6 Pray for the peace of Jerusalem: * May they prosper who love you. 7 Peace be within your walls * and quietness within your towers.

The man of blood cries here for the peace of the city he has just seen torn by violence. He prays for the peace of this city and encourages us to pray with him, wishing a blessing of prosperity upon all who seek the peace of the city. When the angel armies come at Christ’s birth they say Glory to God and Peace on Earth. Glory goes up, peace goes out. The peace of Jerusalem proceeds from the humility of humanity laying down our quest for glory and greatness, seeking instead to stand in the city of God. Jesus tells us so long as this world groans and the rebellious spirits ravage there will be wars and the rumours of war.
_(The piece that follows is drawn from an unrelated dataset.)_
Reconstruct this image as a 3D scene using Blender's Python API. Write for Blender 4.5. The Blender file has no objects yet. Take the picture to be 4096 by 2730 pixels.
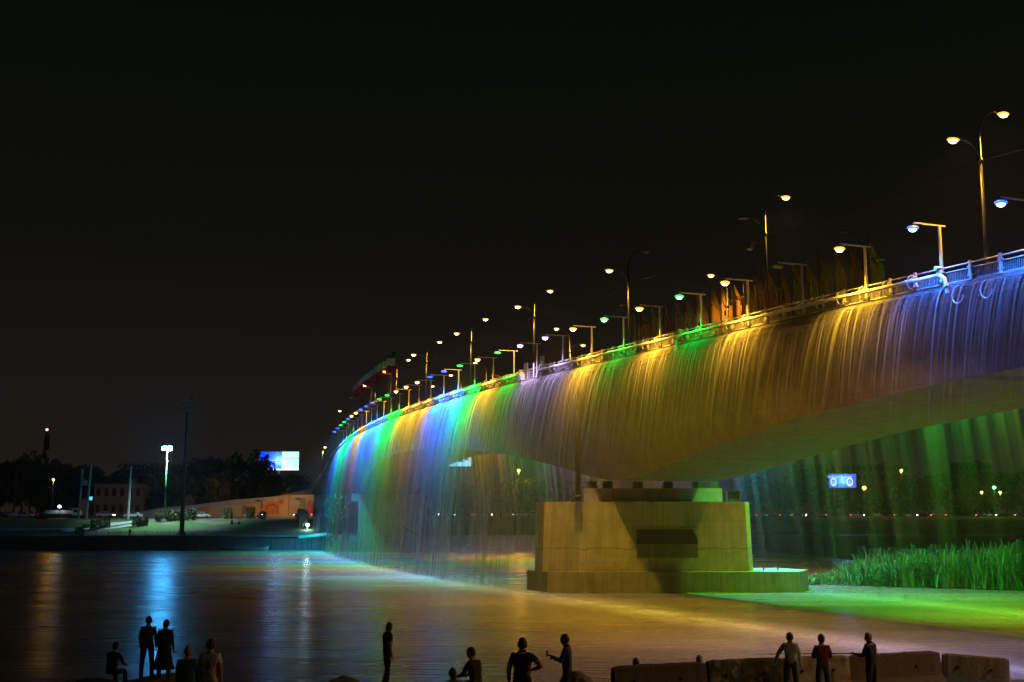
import bpy, bmesh, math, random
from mathutils import Vector, Matrix, noise
from math import sin, cos, pi, radians, hypot, atan2, sqrt

S = bpy.context.scene
COL = S.collection

# ------------------------------------------------------------------ camera, sky, exposure
cam_d = bpy.data.cameras.new('camera')
cam = bpy.data.objects.new('camera', cam_d)
COL.objects.link(cam)
cam.location = (0, 0, 7.2)
cam.rotation_euler = (radians(90 + 8.63), 0, 0)
cam_d.sensor_width = 36
cam_d.lens = 40.43
cam_d.clip_start = 0.5
cam_d.clip_end = 6000
S.camera = cam

W = bpy.data.worlds.new('World')
S.world = W
W.use_nodes = True
wt = W.node_tree
wt.nodes.clear()
wo = wt.nodes.new('ShaderNodeOutputWorld')
wb = wt.nodes.new('ShaderNodeBackground')
tc = wt.nodes.new('ShaderNodeTexCoord')
sx = wt.nodes.new('ShaderNodeSeparateXYZ')
wr = wt.nodes.new('ShaderNodeValToRGB')
wt.links.new(tc.outputs['Generated'], sx.inputs[0])
wt.links.new(sx.outputs['Z'], wr.inputs[0])
wt.links.new(wr.outputs[0], wb.inputs[0])
wt.links.new(wb.outputs[0], wo.inputs[0])
el = wr.color_ramp.elements
el[0].position = 0.0
el[0].color = (0.0150, 0.0112, 0.0078, 1)
el[1].position = 0.42
el[1].color = (0.0023, 0.0036, 0.0017, 1)
e = el.new(0.1)
e.color = (0.0105, 0.0084, 0.0062, 1)
e = el.new(0.22)
e.color = (0.0048, 0.0044, 0.0030, 1)
wb.inputs[1].default_value = 1.0

S.view_settings.view_transform = 'Standard'
S.view_settings.look = 'None'
S.view_settings.exposure = 0
S.view_settings.gamma = 1
S.view_settings.use_curve_mapping = False
S.render.engine = 'CYCLES'
cy = S.cycles
cy.max_bounces = 8
cy.diffuse_bounces = 3
cy.glossy_bounces = 3
cy.transmission_bounces = 4
cy.transparent_max_bounces = 48
cy.sample_clamp_indirect = 4
cy.caustics_reflective = False
cy.caustics_refractive = False
cy.use_light_tree = True
cy.use_denoising = True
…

But we still pray and make peace, for we hear that blessed are the peacemakers for they shall be called the children of God.

8 For my brethren and companions’ sake, * I pray for your prosperity 9 Because of the house of the Lord our God, *I will seek to do you good.”


We are to love the city of God, for the sake of those we love within it. To Israel of old and Israel today that brotherhood is an ethnic brotherhood, by blood they share together in a covenant. By Christ’s blood we join them as people of God, they are in some sense companions and siblings to us. A peculiar people following a peculiar God who the world cannot understand. We should seek the prosperity of Jerusalem, of the Church which is the bride of Christ where the Spirit dwells and where worship happens, and of Christ our Lord. For he is the King who reigns in Jerusalem. Jerusalem of old was a faithless whore. The Church at times has failed to keep the faith. Let us keep the faith and seek God’s help in restoring her. Let us desire to go to the house of the Lord, to worship with our whole being, with swollen feet to dwell within walls that provide a peace the world cannot give.